◆ **WHAT THE TASK ASKS**: Restate, word for word, every line of the data.

◆ **INFORMATION PROVIDED**:

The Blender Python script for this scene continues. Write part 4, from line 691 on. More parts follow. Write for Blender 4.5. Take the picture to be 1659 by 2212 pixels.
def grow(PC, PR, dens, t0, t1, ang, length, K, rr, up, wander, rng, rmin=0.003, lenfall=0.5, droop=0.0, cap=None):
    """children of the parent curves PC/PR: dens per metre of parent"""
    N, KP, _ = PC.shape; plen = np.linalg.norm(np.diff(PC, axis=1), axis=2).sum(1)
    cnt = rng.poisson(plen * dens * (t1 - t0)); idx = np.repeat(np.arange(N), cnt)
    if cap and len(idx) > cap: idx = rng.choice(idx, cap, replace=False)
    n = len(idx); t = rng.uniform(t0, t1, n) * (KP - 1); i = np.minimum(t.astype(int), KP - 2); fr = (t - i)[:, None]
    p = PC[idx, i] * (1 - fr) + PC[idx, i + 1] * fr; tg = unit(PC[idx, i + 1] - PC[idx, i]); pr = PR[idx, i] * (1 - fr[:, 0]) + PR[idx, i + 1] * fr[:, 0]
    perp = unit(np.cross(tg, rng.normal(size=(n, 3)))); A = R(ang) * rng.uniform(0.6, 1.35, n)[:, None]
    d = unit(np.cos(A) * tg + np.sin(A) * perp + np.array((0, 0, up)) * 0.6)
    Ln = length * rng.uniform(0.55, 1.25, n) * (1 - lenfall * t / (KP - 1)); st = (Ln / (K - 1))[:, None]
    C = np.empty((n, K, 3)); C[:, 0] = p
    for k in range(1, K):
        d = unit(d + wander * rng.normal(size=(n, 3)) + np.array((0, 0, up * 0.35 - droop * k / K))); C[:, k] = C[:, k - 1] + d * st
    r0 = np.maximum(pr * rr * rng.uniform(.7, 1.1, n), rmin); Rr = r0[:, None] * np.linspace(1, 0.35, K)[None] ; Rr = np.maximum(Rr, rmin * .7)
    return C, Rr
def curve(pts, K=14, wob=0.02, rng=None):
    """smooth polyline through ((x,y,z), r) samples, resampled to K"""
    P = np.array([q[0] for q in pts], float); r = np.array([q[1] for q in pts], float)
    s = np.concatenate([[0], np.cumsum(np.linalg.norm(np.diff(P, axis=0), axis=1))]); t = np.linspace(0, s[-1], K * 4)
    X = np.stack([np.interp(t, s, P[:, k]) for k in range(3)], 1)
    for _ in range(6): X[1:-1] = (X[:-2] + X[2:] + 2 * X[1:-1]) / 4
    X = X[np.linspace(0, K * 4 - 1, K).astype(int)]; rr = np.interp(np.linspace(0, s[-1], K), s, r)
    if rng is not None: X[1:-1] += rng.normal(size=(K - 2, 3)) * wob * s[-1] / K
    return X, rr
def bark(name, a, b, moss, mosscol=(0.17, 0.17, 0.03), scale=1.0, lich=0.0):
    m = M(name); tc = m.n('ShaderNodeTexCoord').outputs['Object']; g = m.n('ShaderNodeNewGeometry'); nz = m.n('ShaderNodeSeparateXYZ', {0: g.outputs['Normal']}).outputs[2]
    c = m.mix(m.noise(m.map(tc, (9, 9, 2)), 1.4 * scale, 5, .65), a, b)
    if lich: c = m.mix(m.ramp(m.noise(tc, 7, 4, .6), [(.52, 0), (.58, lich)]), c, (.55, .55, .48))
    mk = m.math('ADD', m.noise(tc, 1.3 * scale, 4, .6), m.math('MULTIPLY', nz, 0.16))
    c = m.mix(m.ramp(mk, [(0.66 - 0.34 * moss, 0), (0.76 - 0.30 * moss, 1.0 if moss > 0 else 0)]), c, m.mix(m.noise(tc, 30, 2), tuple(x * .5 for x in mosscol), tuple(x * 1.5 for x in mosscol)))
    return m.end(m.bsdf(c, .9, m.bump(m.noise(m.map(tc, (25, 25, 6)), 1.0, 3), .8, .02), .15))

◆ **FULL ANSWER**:
The Blender Python script for this scene continues. Write part 4, from line 691 on. More parts follow. Write for Blender 4.5. Take the picture to be 1659 by 2212 pixels.
def grow(PC, PR, dens, t0, t1, ang, length, K, rr, up, wander, rng, rmin=0.003, lenfall=0.5, droop=0.0, cap=None):
    """children of the parent curves PC/PR: dens per metre of parent"""
    N, KP, _ = PC.shape; plen = np.linalg.norm(np.diff(PC, axis=1), axis=2).sum(1)
    cnt = rng.poisson(plen * dens * (t1 - t0)); idx = np.repeat(np.arange(N), cnt)
    if cap and len(idx) > cap: idx = rng.choice(idx, cap, replace=False)
    n = len(idx); t = rng.uniform(t0, t1, n) * (KP - 1); i = np.minimum(t.astype(int), KP - 2); fr = (t - i)[:, None]
    p = PC[idx, i] * (1 - fr) + PC[idx, i + 1] * fr; tg = unit(PC[idx, i + 1] - PC[idx, i]); pr = PR[idx, i] * (1 - fr[:, 0]) + PR[idx, i + 1] * fr[:, 0]
    perp = unit(np.cross(tg, rng.normal(size=(n, 3)))); A = R(ang) * rng.uniform(0.6, 1.35, n)[:, None]
    d = unit(np.cos(A) * tg + np.sin(A) * perp + np.array((0, 0, up)) * 0.6)
    Ln = length * rng.uniform(0.55, 1.25, n) * (1 - lenfall * t / (KP - 1)); st = (Ln / (K - 1))[:, None]
    C = np.empty((n, K, 3)); C[:, 0] = p
    for k in range(1, K):
        d = unit(d + wander * rng.normal(size=(n, 3)) + np.array((0, 0, up * 0.35 - droop * k / K))); C[:, k] = C[:, k - 1] + d * st
    r0 = np.maximum(pr * rr * rng.uniform(.7, 1.1, n), rmin); Rr = r0[:, None] * np.linspace(1, 0.35, K)[None] ; Rr = np.maximum(Rr, rmin * .7)
    return C, Rr
def curve(pts, K=14, wob=0.02, rng=None):
    """smooth polyline through ((x,y,z), r) samples, resampled to K"""
    P = np.array([q[0] for q in pts], float); r = np.array([q[1] for q in pts], float)
    s = np.concatenate([[0], np.cumsum(np.linalg.norm(np.diff(P, axis=0), axis=1))]); t = np.linspace(0, s[-1], K * 4)
    X = np.stack([np.interp(t, s, P[:, k]) for k in range(3)], 1)
    for _ in range(6): X[1:-1] = (X[:-2] + X[2:] + 2 * X[1:-1]) / 4
    X = X[np.linspace(0, K * 4 - 1, K).astype(int)]; rr = np.interp(np.linspace(0, s[-1], K), s, r)
    if rng is not None: X[1:-1] += rng.normal(size=(K - 2, 3)) * wob * s[-1] / K
    return X, rr
def bark(name, a, b, moss, mosscol=(0.17, 0.17, 0.03), scale=1.0, lich=0.0):
    m = M(name); tc = m.n('ShaderNodeTexCoord').outputs['Object']; g = m.n('ShaderNodeNewGeometry'); nz = m.n('ShaderNodeSeparateXYZ', {0: g.outputs['Normal']}).outputs[2]
    c = m.mix(m.noise(m.map(tc, (9, 9, 2)), 1.4 * scale, 5, .65), a, b)
    if lich: c = m.mix(m.ramp(m.noise(tc, 7, 4, .6), [(.52, 0), (.58, lich)]), c, (.55, .55, .48))
    mk = m.math('ADD', m.noise(tc, 1.3 * scale, 4, .6), m.math('MULTIPLY', nz, 0.16))
    c = m.mix(m.ramp(mk, [(0.66 - 0.34 * moss, 0), (0.76 - 0.30 * moss, 1.0 if moss > 0 else 0)]), c, m.mix(m.noise(tc, 30, 2), tuple(x * .5 for x in mosscol), tuple(x * 1.5 for x in mosscol)))
    return m.end(m.bsdf(c, .9, m.bump(m.noise(m.map(tc, (25, 25, 6)), 1.0, 3), .8, .02), .15))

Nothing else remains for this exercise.